M.Ö. 1. binyıldan beri sürekli olarak meskûn olan kent, yakın döneme kadar Urfa adıyla anılmış, ancak 12 haziran 1984'de TBMM kararıyla "Şanlı" ünvanını edinmiştir. Şanlıurfa ilinin merkezidir.
Urfa ve civarında Cilalı Taş Devri'nden beri yerleşilmektedir. Göbeklitepe Höyüğü, M.Ö. 11. yüzyılda kullanılan Dünya'nın bilinen en eski mabetinin bulunduğu yerdir.
Urfa Kur'an, İncil ve Tonah (Eski ahit/Tevrat)'ta geçen İbrahim peygamberin, doğum yeri olarak kabul edilir ve anısına Camii de bulunmaktadır. Ayrıca Peygamber Eyüp'ün de (İncil ve Eski ahitte Job) doğum yeri olarak kabul edilir.
Urfa kent merkezinin altında bugünkü Balıklıgöl'ün kuzeyinde yapılan bir keşif sonucu, Urfa kent merkezi tarihinin MÖ. 9500'e Çanak-Çömleksiz-Neolitik Döneme kadar uzandığı görülmüştür.
11.500 yıllık tarihi süreç içerisinde Ebla, Akkad, Sümer, Babil, Hitit, Hurri-Mitanni, Arami, Asur, Pers, Makedonya, Roma, Bizans gibi uygarlıkların egemenlikleri altında yaşamıştır.
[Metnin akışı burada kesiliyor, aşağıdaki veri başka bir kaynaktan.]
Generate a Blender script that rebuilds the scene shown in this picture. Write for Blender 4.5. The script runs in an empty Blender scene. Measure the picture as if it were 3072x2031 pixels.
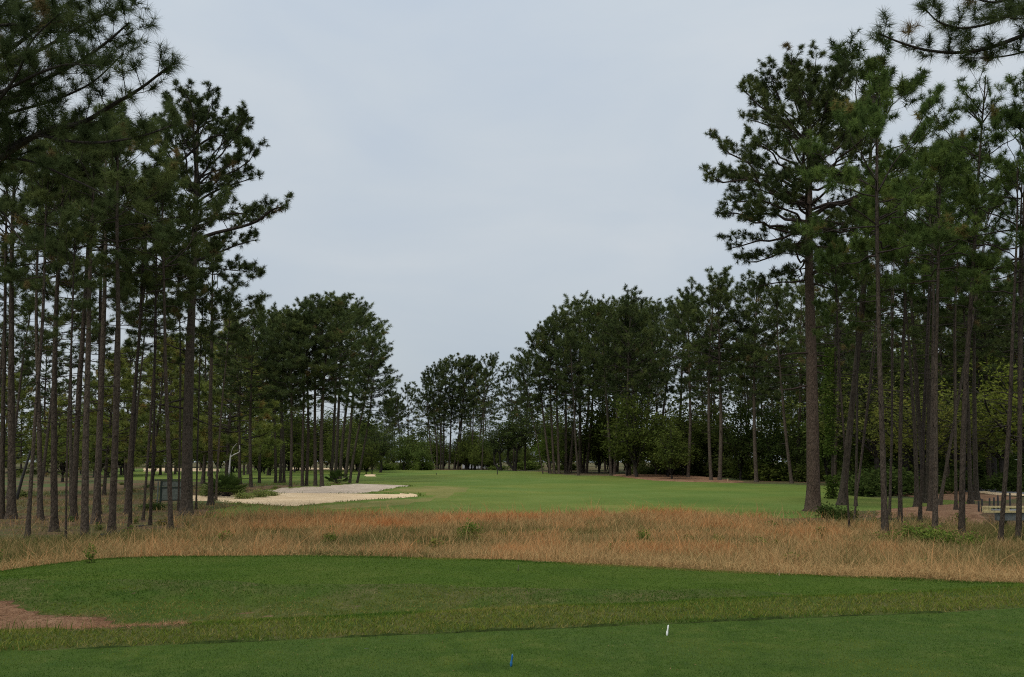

Urfa, 1094 yılında Selçuklu hakimiyetine girmiştir. 1098'de Haçlı Edessa Kontluğu, daha sonra Eyyubi, Memluk, Türkmen aşiretleri, Timur devleti, Akkoyunlular, Dulkadir beyliği, Safeviler ve en son da 1516'da Osmanlı sınırları içine katılmıştır. Önceleri Rakka Eyaleti sınırları içerisinde yer alan Urfa, 1876'da Halep Vilayetine bağlanmış, 1916'da ise bağımsız bir sancak olmuştur.
Kent merkezi, Ortadoğu tarzında son derece canlı bir çarşı etrafında gelişmiştir. Geleneksel mimari doku kısmen yozlaşmış olmakla birlikte, sokak aralarında birçok yerde çarpıcı güzelliğe sahip eski yapılara rastlanır. En güzel eski evlerden biri Şurkav (Şanlı Urfa Kültür ve Araştırma Vakfı) tarafından restore edilen Şurkav Kültür Evi'dir.
Şanlıurfa'ya 20 km'lik bir mesafede, Örencik Köyü yakınlarında Tarihi MÖ 11 bin yıllarına uzanan, tapınma amaçlı törensel alanlara ait mimari kalıntılar, dikili taşlar ve üzerinde kabartmalı yabani hayvan ve bitki figürlerinin bulunduğu Göbeklitepe Höyüğünde Cilalı Taş Devri'nden kalma mabet vardır
M.Ö. 2000 yılında Ur şehrinin bir ticari kolu olarak kurulduğuna inanılan Harran'ın Sümerce veya Akatça kervan veya geçit yeri anlamına gelen "Harran-U” kelimesinden türediği düşünülmektedir. Moğol İstilasında yıkılan tarihi Harran Üniversitesinin harabeleri ile tarihi Harran evleri görülebilir.
URFANIN EN GÜZEL YEMEKLERİNDEN KAZAN KEBABI
MALZEMELER
2 kg patlıcan
1 kg domates
1/2 kg soğan
750 gr kıyma
250 gr biber
2 kaşık salça
Tuz
karabiber
isot
su
HAZIRLANIŞI
Yıkanmış patlıcanlar ikişer parmak aralıkla kopmayacak şekilde dilimlenir.
Kıyma, biraz su, tuz, küçük doğranmış domates, ince kıyılmış biber, isot vekarabiberle birlikte yoğrulur. Dilimlenmiş patlıcanların kopmamasına dikkat edilerek küçük köfteler patlıcanların arasına yerleştirilir. Tencereye dizilir. Domatezler dilimlenir ve patlıcanların üzerine dizilir. Salça ve yeteri kadar su karıştırılır ve kebabın üzerine dökülür. Kısık ateşte pişirilir.